PROBLEM DETAILS: Take down each entry exactly as written.

EXTRACTED ENTRIES:
------------------------

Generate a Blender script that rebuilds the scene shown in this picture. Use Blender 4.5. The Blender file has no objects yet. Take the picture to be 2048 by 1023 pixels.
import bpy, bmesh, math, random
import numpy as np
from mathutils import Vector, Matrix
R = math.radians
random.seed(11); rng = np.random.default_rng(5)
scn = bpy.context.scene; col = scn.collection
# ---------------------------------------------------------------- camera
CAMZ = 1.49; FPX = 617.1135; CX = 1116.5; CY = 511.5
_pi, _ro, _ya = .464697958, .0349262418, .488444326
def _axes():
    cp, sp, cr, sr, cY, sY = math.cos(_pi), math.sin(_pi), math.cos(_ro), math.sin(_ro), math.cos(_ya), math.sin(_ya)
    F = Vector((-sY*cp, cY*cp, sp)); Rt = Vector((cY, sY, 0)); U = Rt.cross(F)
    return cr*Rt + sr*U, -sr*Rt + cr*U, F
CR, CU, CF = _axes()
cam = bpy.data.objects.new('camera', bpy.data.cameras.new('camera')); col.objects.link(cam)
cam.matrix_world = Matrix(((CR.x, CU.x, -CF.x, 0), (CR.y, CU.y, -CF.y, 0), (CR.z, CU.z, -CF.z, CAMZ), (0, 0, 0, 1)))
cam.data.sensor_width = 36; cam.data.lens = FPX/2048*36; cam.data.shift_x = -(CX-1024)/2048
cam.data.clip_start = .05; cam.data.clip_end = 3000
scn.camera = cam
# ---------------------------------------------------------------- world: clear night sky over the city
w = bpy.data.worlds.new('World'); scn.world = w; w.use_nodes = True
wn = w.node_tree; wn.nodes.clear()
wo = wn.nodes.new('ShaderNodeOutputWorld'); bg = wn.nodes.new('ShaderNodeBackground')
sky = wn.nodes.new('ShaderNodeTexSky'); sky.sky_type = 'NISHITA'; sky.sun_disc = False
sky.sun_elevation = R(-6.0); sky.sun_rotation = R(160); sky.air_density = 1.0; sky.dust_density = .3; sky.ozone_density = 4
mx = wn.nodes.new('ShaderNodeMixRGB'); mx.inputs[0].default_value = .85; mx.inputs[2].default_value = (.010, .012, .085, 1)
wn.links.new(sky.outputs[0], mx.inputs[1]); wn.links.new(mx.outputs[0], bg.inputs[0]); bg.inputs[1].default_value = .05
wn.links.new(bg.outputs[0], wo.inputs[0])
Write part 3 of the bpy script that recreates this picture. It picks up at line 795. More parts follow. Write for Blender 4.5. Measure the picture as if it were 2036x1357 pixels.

------------------------

RESULT FOR THIS EXERCISE:
Generate a Blender script that rebuilds the scene shown in this picture. Use Blender 4.5. The Blender file has no objects yet. Take the picture to be 2048 by 1023 pixels.
import bpy, bmesh, math, random
import numpy as np
from mathutils import Vector, Matrix
R = math.radians
random.seed(11); rng = np.random.default_rng(5)
scn = bpy.context.scene; col = scn.collection
# ---------------------------------------------------------------- camera
CAMZ = 1.49; FPX = 617.1135; CX = 1116.5; CY = 511.5
_pi, _ro, _ya = .464697958, .0349262418, .488444326
def _axes():
    cp, sp, cr, sr, cY, sY = math.cos(_pi), math.sin(_pi), math.cos(_ro), math.sin(_ro), math.cos(_ya), math.sin(_ya)
    F = Vector((-sY*cp, cY*cp, sp)); Rt = Vector((cY, sY, 0)); U = Rt.cross(F)
    return cr*Rt + sr*U, -sr*Rt + cr*U, F
CR, CU, CF = _axes()
cam = bpy.data.objects.new('camera', bpy.data.cameras.new('camera')); col.objects.link(cam)
cam.matrix_world = Matrix(((CR.x, CU.x, -CF.x, 0), (CR.y, CU.y, -CF.y, 0), (CR.z, CU.z, -CF.z, CAMZ), (0, 0, 0, 1)))
cam.data.sensor_width = 36; cam.data.lens = FPX/2048*36; cam.data.shift_x = -(CX-1024)/2048
cam.data.clip_start = .05; cam.data.clip_end = 3000
scn.camera = cam
# ---------------------------------------------------------------- world: clear night sky over the city
w = bpy.data.worlds.new('World'); scn.world = w; w.use_nodes = True
wn = w.node_tree; wn.nodes.clear()
wo = wn.nodes.new('ShaderNodeOutputWorld'); bg = wn.nodes.new('ShaderNodeBackground')
sky = wn.nodes.new('ShaderNodeTexSky'); sky.sky_type = 'NISHITA'; sky.sun_disc = False
sky.sun_elevation = R(-6.0); sky.sun_rotation = R(160); sky.air_density = 1.0; sky.dust_density = .3; sky.ozone_density = 4
mx = wn.nodes.new('ShaderNodeMixRGB'); mx.inputs[0].default_value = .85; mx.inputs[2].default_value = (.010, .012, .085, 1)
wn.links.new(sky.outputs[0], mx.inputs[1]); wn.links.new(mx.outputs[0], bg.inputs[0]); bg.inputs[1].default_value = .05
wn.links.new(bg.outputs[0], wo.inputs[0])
Write part 3 of the bpy script that recreates this picture. It picks up at line 795. More parts follow. Write for Blender 4.5. Measure the picture as if it were 2036x1357 pixels.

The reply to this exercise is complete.